L’effet de contraste est saisissant entre la beauté de cette nature introublée et la soudaine apparition du lac – plus réservoir que lac, d’ailleurs – dont les digues et les rives bétonnées soulignent l’aspect artificiel. Les drames qu’ont suscités l’engloutissement de trois villages et le déplacement de plus de quatre cents personnes arrachées à leurs champs et à leurs maisons appartiennent au passé. Paradis de la voile et de la baignade, bulle touristique avec toutes ses activités récréatives modernes, parmi lesquelles une piste cyclable de vingt kilomètres aménagée autour du lac, Der-Chantecoq n’est pas seulement devenu un espace de loisirs qui attire un public français et étranger, il s’est transformé aussi en une réserve ornithologique, havre des grues cendrées, des canards siffleurs, des cygnes chanteurs. Augustave Moyse est mort depuis longtemps. Qui se souvient de lui aujourd’hui ? Après ce malheur, il eut la satisfaction de voir accoler à « lac du Der » le nom de sa commune, Chantecoq. Augustave peut reposer en paix. À sa façon, l’insoumis a gagné. Ce Chantecoq est une victoire. Bien sûr, le lac existe, probablement utile au bien commun, mais la mention du village disparu est un remords. Le trait d’union, œuvre d’un résistant, d’un conjurateur, rappelle que la balafre ne s’effacera jamais.

C’est à Hauteville que je rejoins la Marne, ses traînées sableuses, ses chenaux, son cours paresseux, ses berges très hautes qui, sous l’effet de l’érosion, s’affaissent par plaques dans la rivière. Attaqué par l’eau, le pont sur la Marne paraît déchaussé, des palplanches sont disposées autour des piles pour les stabiliser, témoignant de l’enfoncement du lit mineur qui affecte la rivière depuis Vitry-le-François.

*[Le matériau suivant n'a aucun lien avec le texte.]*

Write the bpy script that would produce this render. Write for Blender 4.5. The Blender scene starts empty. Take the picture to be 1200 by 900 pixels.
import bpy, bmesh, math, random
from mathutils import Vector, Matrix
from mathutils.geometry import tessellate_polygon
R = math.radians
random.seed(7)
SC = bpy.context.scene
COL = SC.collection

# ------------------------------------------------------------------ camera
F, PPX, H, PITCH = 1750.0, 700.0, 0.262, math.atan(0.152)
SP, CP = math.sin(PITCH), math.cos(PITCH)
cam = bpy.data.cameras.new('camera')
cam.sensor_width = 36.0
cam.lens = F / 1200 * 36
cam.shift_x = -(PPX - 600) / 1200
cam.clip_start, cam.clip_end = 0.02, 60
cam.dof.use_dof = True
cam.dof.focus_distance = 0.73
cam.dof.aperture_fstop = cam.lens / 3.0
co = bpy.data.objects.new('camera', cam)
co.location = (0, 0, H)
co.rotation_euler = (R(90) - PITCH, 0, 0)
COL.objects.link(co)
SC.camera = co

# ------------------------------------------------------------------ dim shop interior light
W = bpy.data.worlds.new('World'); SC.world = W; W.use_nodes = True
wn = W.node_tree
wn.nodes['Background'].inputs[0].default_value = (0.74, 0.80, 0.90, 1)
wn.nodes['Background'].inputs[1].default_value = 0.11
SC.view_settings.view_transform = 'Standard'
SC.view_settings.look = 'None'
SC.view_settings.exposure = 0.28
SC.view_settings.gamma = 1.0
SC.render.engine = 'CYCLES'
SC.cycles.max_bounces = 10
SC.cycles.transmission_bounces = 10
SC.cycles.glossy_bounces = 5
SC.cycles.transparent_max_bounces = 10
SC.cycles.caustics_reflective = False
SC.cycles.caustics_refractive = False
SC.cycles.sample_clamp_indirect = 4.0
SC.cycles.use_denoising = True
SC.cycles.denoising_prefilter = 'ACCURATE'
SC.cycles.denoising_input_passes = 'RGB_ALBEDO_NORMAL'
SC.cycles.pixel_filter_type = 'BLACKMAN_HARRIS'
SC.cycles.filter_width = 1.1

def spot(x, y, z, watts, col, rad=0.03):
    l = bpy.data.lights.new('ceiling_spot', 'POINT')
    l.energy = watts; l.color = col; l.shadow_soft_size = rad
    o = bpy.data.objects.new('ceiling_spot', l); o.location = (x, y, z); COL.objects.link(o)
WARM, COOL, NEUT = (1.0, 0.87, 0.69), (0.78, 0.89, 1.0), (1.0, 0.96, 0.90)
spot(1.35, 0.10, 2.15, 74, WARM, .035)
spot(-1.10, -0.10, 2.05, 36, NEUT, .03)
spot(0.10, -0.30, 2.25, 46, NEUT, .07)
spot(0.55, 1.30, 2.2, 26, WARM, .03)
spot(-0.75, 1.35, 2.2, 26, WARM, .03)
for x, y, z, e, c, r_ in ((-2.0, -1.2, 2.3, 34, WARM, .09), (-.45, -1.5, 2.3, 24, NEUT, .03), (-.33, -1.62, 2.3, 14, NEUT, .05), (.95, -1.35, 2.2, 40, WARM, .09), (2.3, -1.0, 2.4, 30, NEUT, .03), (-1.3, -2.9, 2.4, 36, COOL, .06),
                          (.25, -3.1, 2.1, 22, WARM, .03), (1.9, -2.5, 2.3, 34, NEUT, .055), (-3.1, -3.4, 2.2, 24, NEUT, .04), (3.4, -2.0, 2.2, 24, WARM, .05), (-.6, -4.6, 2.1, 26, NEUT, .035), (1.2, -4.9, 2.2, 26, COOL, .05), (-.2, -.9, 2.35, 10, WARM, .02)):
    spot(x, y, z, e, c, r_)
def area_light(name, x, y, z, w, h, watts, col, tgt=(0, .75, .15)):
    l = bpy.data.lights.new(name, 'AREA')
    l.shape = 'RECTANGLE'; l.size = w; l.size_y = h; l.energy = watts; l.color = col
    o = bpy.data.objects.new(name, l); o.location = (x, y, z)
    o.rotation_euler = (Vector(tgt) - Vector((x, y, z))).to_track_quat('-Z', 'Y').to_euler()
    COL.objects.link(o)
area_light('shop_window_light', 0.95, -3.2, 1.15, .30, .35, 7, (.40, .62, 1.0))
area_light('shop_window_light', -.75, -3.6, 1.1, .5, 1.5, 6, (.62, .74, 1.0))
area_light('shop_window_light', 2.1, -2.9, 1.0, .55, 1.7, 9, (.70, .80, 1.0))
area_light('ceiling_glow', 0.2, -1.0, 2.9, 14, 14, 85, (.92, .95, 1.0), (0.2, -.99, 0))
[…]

Des bouquets de fleurs accrochés sur le garde-corps du pont, une jardinière sur la chaussée attestent d’un événement tragique, comme ces reposoirs que l’on aperçoit au bord des routes, commémorant la mort accidentelle d’un être cher. Un jeune homme s’est suicidé en enjambant le parapet. Depuis le drame, la famille, inconsolable, fleurit la place.

1- Serge Grafteaux, Éditions Dominique Guéniot, 2010.